Gina, I thought of your advice this morning.  This time I was about six inches away from the Colney Hatch escapee.  Here’s the setting:

She’s a teenager, happy and carefree, on her way to school, in her cool school uniform.  I am [not a teenager], old and grouchy, on my way to school, on my cold cycle.  She’s in the midst of a boisterous conversation with her friends, as light and fluffy material as only a bunch of teenage girls can manage, while threading her way through a bunch of cars in a traffic jam.  I was in the midst of a particularly mournful conversation with myself about how winter hit Dublin last night and how terribly cold it was this morning.  She wasn’t watching where she was going.  I was watching where I was going.

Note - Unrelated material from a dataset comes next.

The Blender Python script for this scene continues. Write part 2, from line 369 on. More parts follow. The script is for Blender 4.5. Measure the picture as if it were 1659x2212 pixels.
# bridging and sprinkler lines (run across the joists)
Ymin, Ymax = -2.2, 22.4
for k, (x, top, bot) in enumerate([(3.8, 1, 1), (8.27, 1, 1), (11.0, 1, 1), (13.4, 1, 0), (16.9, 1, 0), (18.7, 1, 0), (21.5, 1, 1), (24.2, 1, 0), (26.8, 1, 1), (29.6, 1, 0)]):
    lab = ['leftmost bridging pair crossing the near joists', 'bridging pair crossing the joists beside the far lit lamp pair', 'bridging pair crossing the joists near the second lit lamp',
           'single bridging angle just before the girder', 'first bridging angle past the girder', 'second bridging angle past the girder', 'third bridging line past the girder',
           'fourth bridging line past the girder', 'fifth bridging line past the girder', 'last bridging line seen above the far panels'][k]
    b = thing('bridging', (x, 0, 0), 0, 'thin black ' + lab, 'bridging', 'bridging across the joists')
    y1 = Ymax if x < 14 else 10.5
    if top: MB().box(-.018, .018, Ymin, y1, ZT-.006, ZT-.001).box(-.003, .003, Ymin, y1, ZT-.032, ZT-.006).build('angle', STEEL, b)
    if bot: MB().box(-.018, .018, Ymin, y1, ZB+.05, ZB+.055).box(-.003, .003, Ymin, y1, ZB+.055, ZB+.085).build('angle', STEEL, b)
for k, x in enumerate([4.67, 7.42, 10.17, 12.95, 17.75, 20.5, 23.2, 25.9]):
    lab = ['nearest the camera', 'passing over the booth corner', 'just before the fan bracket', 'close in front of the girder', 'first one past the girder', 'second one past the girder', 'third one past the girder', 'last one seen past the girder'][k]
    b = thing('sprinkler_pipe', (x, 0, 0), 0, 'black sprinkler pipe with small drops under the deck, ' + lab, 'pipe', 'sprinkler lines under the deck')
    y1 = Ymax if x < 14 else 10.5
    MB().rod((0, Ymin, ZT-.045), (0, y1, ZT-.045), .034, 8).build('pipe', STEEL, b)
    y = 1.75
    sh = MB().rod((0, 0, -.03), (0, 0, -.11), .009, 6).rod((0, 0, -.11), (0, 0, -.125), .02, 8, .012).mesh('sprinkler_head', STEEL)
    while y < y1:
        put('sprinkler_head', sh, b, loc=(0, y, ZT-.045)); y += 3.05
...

To cut to the good part of the story, she was so engrossed in her conversation that she stepped out from behind a car, right in front of my cycle.  Oh, it was beautiful–because the morning was so frosty, the brakes screeched like nobody’s business.  She jumped.  I danced.  (I was busy staying upright–try stopping really fast on a cycle.)

Judging by her immediate response of profound invocation and the way she claimed God as her own, she may have been an up-and-coming evangelist in one of the seedier areas of north Dublin City.  She may have been ready to die.  Nonetheless, I seriously told her that the next time she wants to kill herself, she shouldn’t involve me.  She laughed.

We both needed that laugh.  It turned out to be a nice morning.